··· ITEMS

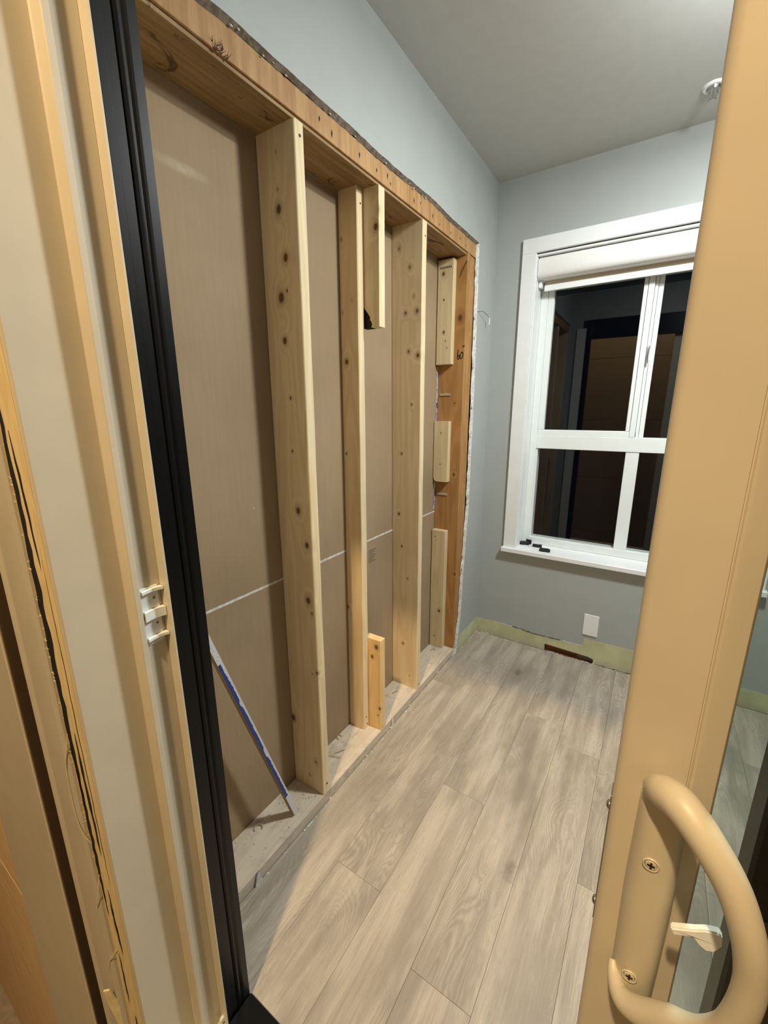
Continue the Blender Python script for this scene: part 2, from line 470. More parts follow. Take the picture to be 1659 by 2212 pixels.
# plaster crumbs standing at the foot of the opening
bm = bmesh.new()
for k in range(50):
    y = rnd.uniform(0.55, 2.33); s = rnd.uniform(0.0012, 0.004)
    if k > 34: y = rnd.uniform(2.2, 2.6); 
    bmesh.ops.create_icosphere(bm, subdivisions=1, radius=s, matrix=Matrix.Translation((rnd.uniform(-0.010, -0.003) if y < 2.3 else rnd.uniform(0.004, 0.012), y, s * 0.5)) @ Matrix.Diagonal((1, rnd.uniform(1, 3), 0.6, 1)))
stuff(ob('plaster_crumbs', bm, M['gyp'], floor))

# ---------------- far wall with window and mouse hole
wf = empty('wall_far', (0, D, 0)); struct(wf)
WX0, WX1, WZ0, WZ1 = 0.2355, 1.372, 0.655, 2.357
def wall_piece(x0, x1, z0, z1):
    return [(x0, z0), (x1, z0), (x1, z1), (x0, z1)]
bm = bmesh.new()
HX0, HX1, HZ = 0.4655, 0.752, 0.043
for q in (wall_piece(-0.2, WX0, 0.10, H), wall_piece(WX1, XR + 0.1, 0.10, H), wall_piece(WX0, WX1, 0.10, WZ0), wall_piece(WX0, WX1, WZ1, H)):
    prism(q, D, D + 0.013, axis=1, bm=bm)
for q in (wall_piece(-0.2, HX0, -0.01, 0.10), wall_piece(HX1, XR + 0.1, -0.01, 0.10), [(HX0, HZ + 0.002), (HX1 - 0.03, HZ - 0.006), (HX1, HZ - 0.014), (HX1, 0.10), (HX0, 0.10)]):
    prism(q, D, D + 0.013, axis=1, bm=bm)
bmesh.ops.recalc_face_normals(bm, faces=list(bm.faces))
ob('wallboard', bm, M['wall'], wf)
ob('blocking', box_bm(HX0 - 0.1, HX1 + 0.1, D + 0.024, D + 0.07, -0.01, 0.09), M['cavity'], wf)
ob('cavity_floor', box_bm(HX0 - 0.05, HX1 + 0.05, D + 0.013, D + 0.024, -0.02, -0.004), M['cavity'], wf)
ob('torn_flap', prism(ragged([(HX1 - 0.095, 0.003), (HX1 - 0.085, 0.026), (HX1 - 0.05, 0.033), (HX1 - 0.003, 0.024), (HX1 - 0.006, 0.002)], 0.012, 0.003), D + 0.016, D + 0.020, axis=1), M['torn'], wf)
bm = prism([(HX1, 0.0), (1.20, 0.0), (XR, 0.0), (XR, 0.105), (1.10, 0.105), (1.05, 0.160), (0.957, 0.157), (0.687, 0.1525), (0.689, 0.098)] +
           ragged([(0.62, 0.101), (0.58, 0.1), (0.565, 0.096), (0.394, 0.0923), (0.33, 0.099), (0.261, 0.1037), (0.10, 0.1058), (0.002, 0.104)], 0.025, 0.0018) +
           [(0.002, 0.0), (HX0, 0.0), (HX0, HZ + 0.002), (HX1 - 0.03, HZ - 0.006), (HX1, HZ - 0.014)], D - 0.0016, D - 0.0002, axis=1)
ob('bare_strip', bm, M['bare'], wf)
# dark ragged lines where the skirting tore the paint
bm = bmesh.new()
def crack(pts, w, y0, y1, bm):
    q = [(p[0], p[1] + w / 2 * rnd.uniform(0.2, 1.4)) for p in pts] + [(p[0], p[1] - w / 2 * rnd.uniform(0.2, 1.4)) for p in reversed(pts)]
    prism(q, y0, y1, axis=1, bm=bm)
crack(ragged([(0.25, 0.105), (0.39, 0.0945), (0.47, 0.096), (0.555, 0.098)], 0.015, 0.0012), 0.008, D - 0.0022, D - 0.0003, bm)
stuff(ob('torn_edge', bm, M['torn'], wf))
bm = bmesh.new()
crack(ragged([(0.12, 0.1065), (0.25, 0.1055)], 0.015, 0.0012), 0.005, D - 0.0022, D - 0.0003, bm)
crack(ragged([(0.565, 0.1), (0.685, 0.099)], 0.015, 0.0012), 0.005, D - 0.0022, D - 0.0003, bm)
stuff(ob('torn_paper', bm, M['gyp'], wf))
bm = bmesh.new()
for k in range(34):
    x = rnd.uniform(0.0, 0.95) if k > 16 else rnd.uniform(0.46, 0.76); s = rnd.uniform(0.0015, 0.005)
    bmesh.ops.create_icosphere(bm, subdivisions=1, radius=s, matrix=Matrix.Translation((x, D - rnd.uniform(0.003, 0.012), s * 0.5)) @ Matrix.Diagonal((rnd.uniform(1, 3), 1, 0.6, 1)))
stuff(ob('plaster_crumbs', bm, M['gyp'], floor))
bm = bmesh.new()
for (x, w) in ((0.80, 0.02), (0.86, 0.03), (0.93, 0.04)):
    crack([(x, 0.002), (x + w / 2, 0.003), (x + w, 0.002)], 0.003, D - 0.0025, D - 0.0003, bm)
stuff(ob('dark_gap', bm, M['gap'], wf))

# right wall and near wall (seen only in reflections)
struct(ob('wall_right', box_bm(XR, XR + 0.1, 0.3, D + 0.1, -0.02, H), M['wall']))
wn = empty('wall_near', (0, YN, 0)); struct(wn)
bm = bmesh.new()
for (x0, x1, z0, z1) in ((-0.2, 0.11, -1.39, 3.3), (1.86, XR + 0.1, -1.39, 3.3), (0.11, 1.86, ZT + 0.0002, 3.3)):
    prism(wall_piece(x0, x1, z0, z1), 0.24, YN, axis=1, bm=bm)
bmesh.ops.recalc_face_normals(bm, faces=list(bm.faces))
ob('wallboard', bm, M['wall'], wn)
for nm, q in (('casing', (0.055, 0.145, 0.002, DZ + 0.11)), ('casing', (1.83, 1.92, 0.002, DZ + 0.11)), ('casing', (0.145, 1.83, DZ + 0.03, DZ + 0.11))):
    ob(nm, box_bm(q[0], q[1], YN, YN + 0.0165, q[2], q[3], 0.002), M['white'], wn)

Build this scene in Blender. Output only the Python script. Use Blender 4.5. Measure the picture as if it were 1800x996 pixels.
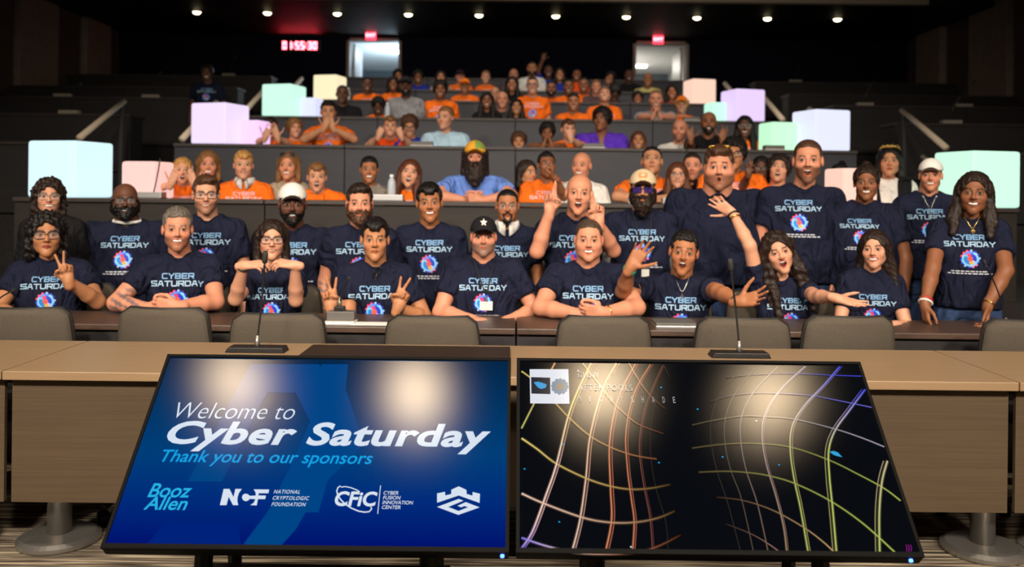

······

*REQUIREMENTS*
Copy out each record shown above without alteration, skipping any picture.

*COMPLETE OUTPUT*
Continue the Blender Python script for this scene: part 2, from line 470. More parts follow. Take the picture to be 1659 by 2212 pixels.
# plaster crumbs standing at the foot of the opening
bm = bmesh.new()
for k in range(50):
    y = rnd.uniform(0.55, 2.33); s = rnd.uniform(0.0012, 0.004)
    if k > 34: y = rnd.uniform(2.2, 2.6); 
    bmesh.ops.create_icosphere(bm, subdivisions=1, radius=s, matrix=Matrix.Translation((rnd.uniform(-0.010, -0.003) if y < 2.3 else rnd.uniform(0.004, 0.012), y, s * 0.5)) @ Matrix.Diagonal((1, rnd.uniform(1, 3), 0.6, 1)))
stuff(ob('plaster_crumbs', bm, M['gyp'], floor))

# ---------------- far wall with window and mouse hole
wf = empty('wall_far', (0, D, 0)); struct(wf)
WX0, WX1, WZ0, WZ1 = 0.2355, 1.372, 0.655, 2.357
def wall_piece(x0, x1, z0, z1):
    return [(x0, z0), (x1, z0), (x1, z1), (x0, z1)]
bm = bmesh.new()
HX0, HX1, HZ = 0.4655, 0.752, 0.043
for q in (wall_piece(-0.2, WX0, 0.10, H), wall_piece(WX1, XR + 0.1, 0.10, H), wall_piece(WX0, WX1, 0.10, WZ0), wall_piece(WX0, WX1, WZ1, H)):
    prism(q, D, D + 0.013, axis=1, bm=bm)
for q in (wall_piece(-0.2, HX0, -0.01, 0.10), wall_piece(HX1, XR + 0.1, -0.01, 0.10), [(HX0, HZ + 0.002), (HX1 - 0.03, HZ - 0.006), (HX1, HZ - 0.014), (HX1, 0.10), (HX0, 0.10)]):
    prism(q, D, D + 0.013, axis=1, bm=bm)
bmesh.ops.recalc_face_normals(bm, faces=list(bm.faces))
ob('wallboard', bm, M['wall'], wf)
ob('blocking', box_bm(HX0 - 0.1, HX1 + 0.1, D + 0.024, D + 0.07, -0.01, 0.09), M['cavity'], wf)
ob('cavity_floor', box_bm(HX0 - 0.05, HX1 + 0.05, D + 0.013, D + 0.024, -0.02, -0.004), M['cavity'], wf)
ob('torn_flap', prism(ragged([(HX1 - 0.095, 0.003), (HX1 - 0.085, 0.026), (HX1 - 0.05, 0.033), (HX1 - 0.003, 0.024), (HX1 - 0.006, 0.002)], 0.012, 0.003), D + 0.016, D + 0.020, axis=1), M['torn'], wf)
bm = prism([(HX1, 0.0), (1.20, 0.0), (XR, 0.0), (XR, 0.105), (1.10, 0.105), (1.05, 0.160), (0.957, 0.157), (0.687, 0.1525), (0.689, 0.098)] +
           ragged([(0.62, 0.101), (0.58, 0.1), (0.565, 0.096), (0.394, 0.0923), (0.33, 0.099), (0.261, 0.1037), (0.10, 0.1058), (0.002, 0.104)], 0.025, 0.0018) +
           [(0.002, 0.0), (HX0, 0.0), (HX0, HZ + 0.002), (HX1 - 0.03, HZ - 0.006), (HX1, HZ - 0.014)], D - 0.0016, D - 0.0002, axis=1)
ob('bare_strip', bm, M['bare'], wf)
# dark ragged lines where the skirting tore the paint
bm = bmesh.new()
def crack(pts, w, y0, y1, bm):
    q = [(p[0], p[1] + w / 2 * rnd.uniform(0.2, 1.4)) for p in pts] + [(p[0], p[1] - w / 2 * rnd.uniform(0.2, 1.4)) for p in reversed(pts)]
    prism(q, y0, y1, axis=1, bm=bm)
crack(ragged([(0.25, 0.105), (0.39, 0.0945), (0.47, 0.096), (0.555, 0.098)], 0.015, 0.0012), 0.008, D - 0.0022, D - 0.0003, bm)
stuff(ob('torn_edge', bm, M['torn'], wf))
bm = bmesh.new()
crack(ragged([(0.12, 0.1065), (0.25, 0.1055)], 0.015, 0.0012), 0.005, D - 0.0022, D - 0.0003, bm)
crack(ragged([(0.565, 0.1), (0.685, 0.099)], 0.015, 0.0012), 0.005, D - 0.0022, D - 0.0003, bm)
stuff(ob('torn_paper', bm, M['gyp'], wf))
bm = bmesh.new()
for k in range(34):
    x = rnd.uniform(0.0, 0.95) if k > 16 else rnd.uniform(0.46, 0.76); s = rnd.uniform(0.0015, 0.005)
    bmesh.ops.create_icosphere(bm, subdivisions=1, radius=s, matrix=Matrix.Translation((x, D - rnd.uniform(0.003, 0.012), s * 0.5)) @ Matrix.Diagonal((rnd.uniform(1, 3), 1, 0.6, 1)))
stuff(ob('plaster_crumbs', bm, M['gyp'], floor))
bm = bmesh.new()
for (x, w) in ((0.80, 0.02), (0.86, 0.03), (0.93, 0.04)):
    crack([(x, 0.002), (x + w / 2, 0.003), (x + w, 0.002)], 0.003, D - 0.0025, D - 0.0003, bm)
stuff(ob('dark_gap', bm, M['gap'], wf))

# right wall and near wall (seen only in reflections)
struct(ob('wall_right', box_bm(XR, XR + 0.1, 0.3, D + 0.1, -0.02, H), M['wall']))
wn = empty('wall_near', (0, YN, 0)); struct(wn)
bm = bmesh.new()
for (x0, x1, z0, z1) in ((-0.2, 0.11, -1.39, 3.3), (1.86, XR + 0.1, -1.39, 3.3), (0.11, 1.86, ZT + 0.0002, 3.3)):
    prism(wall_piece(x0, x1, z0, z1), 0.24, YN, axis=1, bm=bm)
bmesh.ops.recalc_face_normals(bm, faces=list(bm.faces))
ob('wallboard', bm, M['wall'], wn)
for nm, q in (('casing', (0.055, 0.145, 0.002, DZ + 0.11)), ('casing', (1.83, 1.92, 0.002, DZ + 0.11)), ('casing', (0.145, 1.83, DZ + 0.03, DZ + 0.11))):
    ob(nm, box_bm(q[0], q[1], YN, YN + 0.0165, q[2], q[3], 0.002), M['white'], wn)

Build this scene in Blender. Output only the Python script. Use Blender 4.5. Measure the picture as if it were 1800x996 pixels.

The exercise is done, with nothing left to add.